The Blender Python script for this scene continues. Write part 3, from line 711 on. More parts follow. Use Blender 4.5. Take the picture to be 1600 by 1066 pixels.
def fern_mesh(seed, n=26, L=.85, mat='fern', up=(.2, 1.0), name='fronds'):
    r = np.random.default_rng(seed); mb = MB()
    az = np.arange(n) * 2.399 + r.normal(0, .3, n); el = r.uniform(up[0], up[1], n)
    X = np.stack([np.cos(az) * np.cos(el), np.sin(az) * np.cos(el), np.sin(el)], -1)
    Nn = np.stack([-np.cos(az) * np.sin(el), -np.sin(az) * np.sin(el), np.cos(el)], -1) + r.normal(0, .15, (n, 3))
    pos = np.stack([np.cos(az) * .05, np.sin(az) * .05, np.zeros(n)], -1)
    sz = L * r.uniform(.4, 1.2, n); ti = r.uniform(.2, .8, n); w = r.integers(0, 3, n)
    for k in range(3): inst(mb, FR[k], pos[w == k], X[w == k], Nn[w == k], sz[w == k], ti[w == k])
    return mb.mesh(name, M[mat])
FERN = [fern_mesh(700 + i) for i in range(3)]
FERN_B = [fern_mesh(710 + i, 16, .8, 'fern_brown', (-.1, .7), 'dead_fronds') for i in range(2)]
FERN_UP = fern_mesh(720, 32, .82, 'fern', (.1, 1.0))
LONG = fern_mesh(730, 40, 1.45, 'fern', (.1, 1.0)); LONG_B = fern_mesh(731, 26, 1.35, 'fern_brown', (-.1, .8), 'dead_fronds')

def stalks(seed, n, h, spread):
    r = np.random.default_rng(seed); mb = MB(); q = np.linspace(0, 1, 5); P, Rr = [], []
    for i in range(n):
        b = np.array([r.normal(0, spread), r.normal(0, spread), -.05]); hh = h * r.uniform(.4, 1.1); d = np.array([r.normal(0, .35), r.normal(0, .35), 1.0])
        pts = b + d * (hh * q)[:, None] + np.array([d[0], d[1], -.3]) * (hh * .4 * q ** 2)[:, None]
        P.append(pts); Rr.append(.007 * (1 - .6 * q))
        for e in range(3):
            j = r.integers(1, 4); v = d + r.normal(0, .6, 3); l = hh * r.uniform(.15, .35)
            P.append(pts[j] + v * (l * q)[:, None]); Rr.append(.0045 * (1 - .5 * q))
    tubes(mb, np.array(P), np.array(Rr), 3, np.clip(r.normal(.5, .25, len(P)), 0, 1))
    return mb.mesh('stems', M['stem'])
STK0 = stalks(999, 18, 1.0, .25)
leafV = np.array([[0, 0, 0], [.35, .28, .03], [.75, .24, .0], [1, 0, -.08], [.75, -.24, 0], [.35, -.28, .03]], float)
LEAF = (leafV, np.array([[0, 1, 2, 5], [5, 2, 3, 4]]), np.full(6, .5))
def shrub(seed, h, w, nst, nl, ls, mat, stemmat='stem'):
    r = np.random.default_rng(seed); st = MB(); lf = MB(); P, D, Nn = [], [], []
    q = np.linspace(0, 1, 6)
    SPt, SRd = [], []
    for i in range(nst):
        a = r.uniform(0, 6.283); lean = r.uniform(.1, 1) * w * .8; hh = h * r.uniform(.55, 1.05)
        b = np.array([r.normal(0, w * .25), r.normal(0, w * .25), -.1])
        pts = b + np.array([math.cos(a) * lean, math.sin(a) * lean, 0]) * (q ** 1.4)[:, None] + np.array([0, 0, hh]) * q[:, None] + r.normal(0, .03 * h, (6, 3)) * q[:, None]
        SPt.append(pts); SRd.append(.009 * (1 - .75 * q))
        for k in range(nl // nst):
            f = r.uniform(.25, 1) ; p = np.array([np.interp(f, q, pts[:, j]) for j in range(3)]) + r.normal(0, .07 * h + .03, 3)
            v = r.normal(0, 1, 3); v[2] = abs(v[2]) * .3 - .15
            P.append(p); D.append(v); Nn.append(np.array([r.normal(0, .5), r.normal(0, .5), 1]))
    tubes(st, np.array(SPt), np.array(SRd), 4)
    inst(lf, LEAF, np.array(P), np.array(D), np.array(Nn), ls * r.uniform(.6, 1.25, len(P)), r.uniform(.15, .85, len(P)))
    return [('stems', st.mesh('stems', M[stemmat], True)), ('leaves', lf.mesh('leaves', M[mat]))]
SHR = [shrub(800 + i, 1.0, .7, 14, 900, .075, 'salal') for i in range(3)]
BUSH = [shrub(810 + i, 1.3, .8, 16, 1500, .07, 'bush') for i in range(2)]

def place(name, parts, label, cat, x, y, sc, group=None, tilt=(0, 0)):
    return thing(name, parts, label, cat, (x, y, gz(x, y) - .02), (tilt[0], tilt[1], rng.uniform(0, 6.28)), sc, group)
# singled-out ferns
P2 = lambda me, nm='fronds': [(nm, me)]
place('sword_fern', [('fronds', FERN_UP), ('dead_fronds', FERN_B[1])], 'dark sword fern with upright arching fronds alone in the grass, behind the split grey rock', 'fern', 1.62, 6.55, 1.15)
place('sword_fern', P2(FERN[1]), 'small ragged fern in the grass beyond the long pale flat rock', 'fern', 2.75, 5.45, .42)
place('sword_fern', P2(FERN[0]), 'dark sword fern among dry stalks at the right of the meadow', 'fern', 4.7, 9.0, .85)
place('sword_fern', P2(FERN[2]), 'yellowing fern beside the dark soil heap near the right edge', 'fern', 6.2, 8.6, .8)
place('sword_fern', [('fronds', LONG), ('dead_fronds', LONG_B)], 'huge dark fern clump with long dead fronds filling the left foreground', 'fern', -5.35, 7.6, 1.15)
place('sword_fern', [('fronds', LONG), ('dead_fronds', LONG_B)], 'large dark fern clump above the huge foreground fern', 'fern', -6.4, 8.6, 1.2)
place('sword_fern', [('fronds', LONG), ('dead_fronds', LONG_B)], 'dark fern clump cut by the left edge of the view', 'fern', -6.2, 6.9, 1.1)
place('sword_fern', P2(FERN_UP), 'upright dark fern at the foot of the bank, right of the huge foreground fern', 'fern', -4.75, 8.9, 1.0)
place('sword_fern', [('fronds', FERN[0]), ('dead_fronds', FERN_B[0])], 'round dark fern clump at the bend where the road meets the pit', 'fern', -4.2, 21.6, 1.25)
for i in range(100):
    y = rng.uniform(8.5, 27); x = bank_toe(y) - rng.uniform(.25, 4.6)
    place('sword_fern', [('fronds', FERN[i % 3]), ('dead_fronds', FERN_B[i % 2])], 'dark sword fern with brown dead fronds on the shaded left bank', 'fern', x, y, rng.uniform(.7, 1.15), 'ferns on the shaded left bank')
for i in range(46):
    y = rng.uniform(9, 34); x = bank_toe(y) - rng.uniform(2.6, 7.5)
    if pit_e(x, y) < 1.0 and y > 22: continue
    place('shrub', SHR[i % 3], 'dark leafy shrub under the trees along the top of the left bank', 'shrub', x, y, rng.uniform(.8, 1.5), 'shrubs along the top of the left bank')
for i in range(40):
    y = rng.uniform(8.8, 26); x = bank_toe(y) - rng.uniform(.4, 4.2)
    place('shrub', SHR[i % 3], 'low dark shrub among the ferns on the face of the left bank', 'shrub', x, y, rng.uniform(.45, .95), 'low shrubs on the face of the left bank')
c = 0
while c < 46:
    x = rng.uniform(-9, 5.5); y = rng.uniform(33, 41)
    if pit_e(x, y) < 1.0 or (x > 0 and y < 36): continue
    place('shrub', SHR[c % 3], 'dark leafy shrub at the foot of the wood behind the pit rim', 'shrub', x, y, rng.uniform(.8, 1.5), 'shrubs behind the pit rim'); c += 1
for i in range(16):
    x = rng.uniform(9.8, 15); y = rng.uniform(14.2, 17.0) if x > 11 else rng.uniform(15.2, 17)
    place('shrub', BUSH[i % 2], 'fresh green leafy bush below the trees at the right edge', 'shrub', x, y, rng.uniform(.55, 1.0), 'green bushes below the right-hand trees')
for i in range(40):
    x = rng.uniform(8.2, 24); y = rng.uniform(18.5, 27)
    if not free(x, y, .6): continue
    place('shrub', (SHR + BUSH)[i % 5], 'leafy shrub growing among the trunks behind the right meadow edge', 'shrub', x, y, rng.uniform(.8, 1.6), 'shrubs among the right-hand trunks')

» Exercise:
Report every line containing the word "parts" from the listing above.

» Result of the task:
The Blender Python script for this scene continues. Write part 3, from line 711 on. More parts follow. Use Blender 4.5. Take the picture to be 1600 by 1066 pixels.
def place(name, parts, label, cat, x, y, sc, group=None, tilt=(0, 0)):
    return thing(name, parts, label, cat, (x, y, gz(x, y) - .02), (tilt[0], tilt[1], rng.uniform(0, 6.28)), sc, group)